EXERCISE OBJECTIVE →
In full and without alteration, repeat the material.

+++

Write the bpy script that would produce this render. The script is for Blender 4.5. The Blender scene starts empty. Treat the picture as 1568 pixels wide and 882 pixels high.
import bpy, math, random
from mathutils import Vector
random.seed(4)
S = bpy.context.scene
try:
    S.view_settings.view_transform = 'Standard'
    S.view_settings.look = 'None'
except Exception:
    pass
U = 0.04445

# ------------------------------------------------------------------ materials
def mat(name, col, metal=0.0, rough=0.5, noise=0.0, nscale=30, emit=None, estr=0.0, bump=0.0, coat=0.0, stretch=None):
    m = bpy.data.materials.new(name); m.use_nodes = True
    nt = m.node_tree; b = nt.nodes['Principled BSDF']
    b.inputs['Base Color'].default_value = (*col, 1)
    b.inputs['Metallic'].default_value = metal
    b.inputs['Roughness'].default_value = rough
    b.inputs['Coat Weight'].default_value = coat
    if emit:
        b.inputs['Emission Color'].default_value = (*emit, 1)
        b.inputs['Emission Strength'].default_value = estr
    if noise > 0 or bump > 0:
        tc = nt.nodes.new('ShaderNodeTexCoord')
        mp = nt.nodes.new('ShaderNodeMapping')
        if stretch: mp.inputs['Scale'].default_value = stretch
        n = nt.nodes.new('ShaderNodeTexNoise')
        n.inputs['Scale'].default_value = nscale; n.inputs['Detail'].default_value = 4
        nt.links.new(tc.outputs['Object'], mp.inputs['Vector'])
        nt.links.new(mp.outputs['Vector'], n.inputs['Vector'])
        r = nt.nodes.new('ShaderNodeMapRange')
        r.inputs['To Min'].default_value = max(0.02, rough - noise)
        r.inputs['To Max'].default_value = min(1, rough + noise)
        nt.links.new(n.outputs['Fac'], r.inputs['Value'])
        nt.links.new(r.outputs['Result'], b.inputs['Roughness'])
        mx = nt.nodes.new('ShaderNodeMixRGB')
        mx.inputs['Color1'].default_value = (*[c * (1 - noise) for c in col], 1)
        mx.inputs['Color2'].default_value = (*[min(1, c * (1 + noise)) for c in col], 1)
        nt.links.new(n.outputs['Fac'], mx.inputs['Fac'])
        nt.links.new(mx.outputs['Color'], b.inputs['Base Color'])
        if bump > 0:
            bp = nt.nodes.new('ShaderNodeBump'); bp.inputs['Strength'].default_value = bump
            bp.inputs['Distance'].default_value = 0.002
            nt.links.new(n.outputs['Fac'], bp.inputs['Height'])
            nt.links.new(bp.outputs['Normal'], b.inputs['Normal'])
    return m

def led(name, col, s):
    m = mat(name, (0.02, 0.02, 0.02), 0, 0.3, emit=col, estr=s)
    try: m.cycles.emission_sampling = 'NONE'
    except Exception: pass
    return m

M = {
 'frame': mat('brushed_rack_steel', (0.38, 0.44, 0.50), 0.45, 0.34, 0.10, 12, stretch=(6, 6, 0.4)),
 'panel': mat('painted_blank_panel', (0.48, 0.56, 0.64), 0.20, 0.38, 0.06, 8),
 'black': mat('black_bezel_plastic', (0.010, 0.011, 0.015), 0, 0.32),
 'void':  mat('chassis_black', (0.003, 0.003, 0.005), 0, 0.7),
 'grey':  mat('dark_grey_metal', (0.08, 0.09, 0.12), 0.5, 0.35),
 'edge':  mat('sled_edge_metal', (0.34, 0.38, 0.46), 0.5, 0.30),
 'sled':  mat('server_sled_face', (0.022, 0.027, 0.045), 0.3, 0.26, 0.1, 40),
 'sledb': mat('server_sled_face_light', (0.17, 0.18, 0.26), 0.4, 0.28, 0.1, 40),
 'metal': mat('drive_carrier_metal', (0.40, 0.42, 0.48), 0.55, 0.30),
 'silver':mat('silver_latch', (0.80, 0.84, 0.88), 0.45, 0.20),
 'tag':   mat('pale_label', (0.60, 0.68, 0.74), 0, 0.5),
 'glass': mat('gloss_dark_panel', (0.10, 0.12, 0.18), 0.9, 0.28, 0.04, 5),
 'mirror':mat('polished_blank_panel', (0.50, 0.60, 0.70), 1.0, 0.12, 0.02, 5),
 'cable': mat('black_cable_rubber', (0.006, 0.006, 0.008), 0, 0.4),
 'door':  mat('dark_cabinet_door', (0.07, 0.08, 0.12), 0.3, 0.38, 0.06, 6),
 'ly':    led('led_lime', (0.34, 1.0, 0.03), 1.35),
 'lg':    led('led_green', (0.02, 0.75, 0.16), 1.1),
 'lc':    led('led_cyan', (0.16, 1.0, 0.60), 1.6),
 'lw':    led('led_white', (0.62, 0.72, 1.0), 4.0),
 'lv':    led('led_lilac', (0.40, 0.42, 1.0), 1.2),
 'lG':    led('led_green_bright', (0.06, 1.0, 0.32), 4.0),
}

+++

FINAL RESULT →
Write the bpy script that would produce this render. The script is for Blender 4.5. The Blender scene starts empty. Treat the picture as 1568 pixels wide and 882 pixels high.
import bpy, math, random
from mathutils import Vector
random.seed(4)
S = bpy.context.scene
try:
    S.view_settings.view_transform = 'Standard'
    S.view_settings.look = 'None'
except Exception:
    pass
U = 0.04445

# ------------------------------------------------------------------ materials
def mat(name, col, metal=0.0, rough=0.5, noise=0.0, nscale=30, emit=None, estr=0.0, bump=0.0, coat=0.0, stretch=None):
    m = bpy.data.materials.new(name); m.use_nodes = True
    nt = m.node_tree; b = nt.nodes['Principled BSDF']
    b.inputs['Base Color'].default_value = (*col, 1)
    b.inputs['Metallic'].default_value = metal
    b.inputs['Roughness'].default_value = rough
    b.inputs['Coat Weight'].default_value = coat
    if emit:
        b.inputs['Emission Color'].default_value = (*emit, 1)
        b.inputs['Emission Strength'].default_value = estr
    if noise > 0 or bump > 0:
        tc = nt.nodes.new('ShaderNodeTexCoord')
        mp = nt.nodes.new('ShaderNodeMapping')
        if stretch: mp.inputs['Scale'].default_value = stretch
        n = nt.nodes.new('ShaderNodeTexNoise')
        n.inputs['Scale'].default_value = nscale; n.inputs['Detail'].default_value = 4
        nt.links.new(tc.outputs['Object'], mp.inputs['Vector'])
        nt.links.new(mp.outputs['Vector'], n.inputs['Vector'])
        r = nt.nodes.new('ShaderNodeMapRange')
        r.inputs['To Min'].default_value = max(0.02, rough - noise)
        r.inputs['To Max'].default_value = min(1, rough + noise)
        nt.links.new(n.outputs['Fac'], r.inputs['Value'])
        nt.links.new(r.outputs['Result'], b.inputs['Roughness'])
        mx = nt.nodes.new('ShaderNodeMixRGB')
        mx.inputs['Color1'].default_value = (*[c * (1 - noise) for c in col], 1)
        mx.inputs['Color2'].default_value = (*[min(1, c * (1 + noise)) for c in col], 1)
        nt.links.new(n.outputs['Fac'], mx.inputs['Fac'])
        nt.links.new(mx.outputs['Color'], b.inputs['Base Color'])
        if bump > 0:
            bp = nt.nodes.new('ShaderNodeBump'); bp.inputs['Strength'].default_value = bump
            bp.inputs['Distance'].default_value = 0.002
            nt.links.new(n.outputs['Fac'], bp.inputs['Height'])
            nt.links.new(bp.outputs['Normal'], b.inputs['Normal'])
    return m

def led(name, col, s):
    m = mat(name, (0.02, 0.02, 0.02), 0, 0.3, emit=col, estr=s)
    try: m.cycles.emission_sampling = 'NONE'
    except Exception: pass
    return m

M = {
 'frame': mat('brushed_rack_steel', (0.38, 0.44, 0.50), 0.45, 0.34, 0.10, 12, stretch=(6, 6, 0.4)),
 'panel': mat('painted_blank_panel', (0.48, 0.56, 0.64), 0.20, 0.38, 0.06, 8),
 'black': mat('black_bezel_plastic', (0.010, 0.011, 0.015), 0, 0.32),
 'void':  mat('chassis_black', (0.003, 0.003, 0.005), 0, 0.7),
 'grey':  mat('dark_grey_metal', (0.08, 0.09, 0.12), 0.5, 0.35),
 'edge':  mat('sled_edge_metal', (0.34, 0.38, 0.46), 0.5, 0.30),
 'sled':  mat('server_sled_face', (0.022, 0.027, 0.045), 0.3, 0.26, 0.1, 40),
 'sledb': mat('server_sled_face_light', (0.17, 0.18, 0.26), 0.4, 0.28, 0.1, 40),
 'metal': mat('drive_carrier_metal', (0.40, 0.42, 0.48), 0.55, 0.30),
 'silver':mat('silver_latch', (0.80, 0.84, 0.88), 0.45, 0.20),
 'tag':   mat('pale_label', (0.60, 0.68, 0.74), 0, 0.5),
 'glass': mat('gloss_dark_panel', (0.10, 0.12, 0.18), 0.9, 0.28, 0.04, 5),
 'mirror':mat('polished_blank_panel', (0.50, 0.60, 0.70), 1.0, 0.12, 0.02, 5),
 'cable': mat('black_cable_rubber', (0.006, 0.006, 0.008), 0, 0.4),
 'door':  mat('dark_cabinet_door', (0.07, 0.08, 0.12), 0.3, 0.38, 0.06, 6),
 'ly':    led('led_lime', (0.34, 1.0, 0.03), 1.35),
 'lg':    led('led_green', (0.02, 0.75, 0.16), 1.1),
 'lc':    led('led_cyan', (0.16, 1.0, 0.60), 1.6),
 'lw':    led('led_white', (0.62, 0.72, 1.0), 4.0),
 'lv':    led('led_lilac', (0.40, 0.42, 1.0), 1.2),
 'lG':    led('led_green_bright', (0.06, 1.0, 0.32), 4.0),
}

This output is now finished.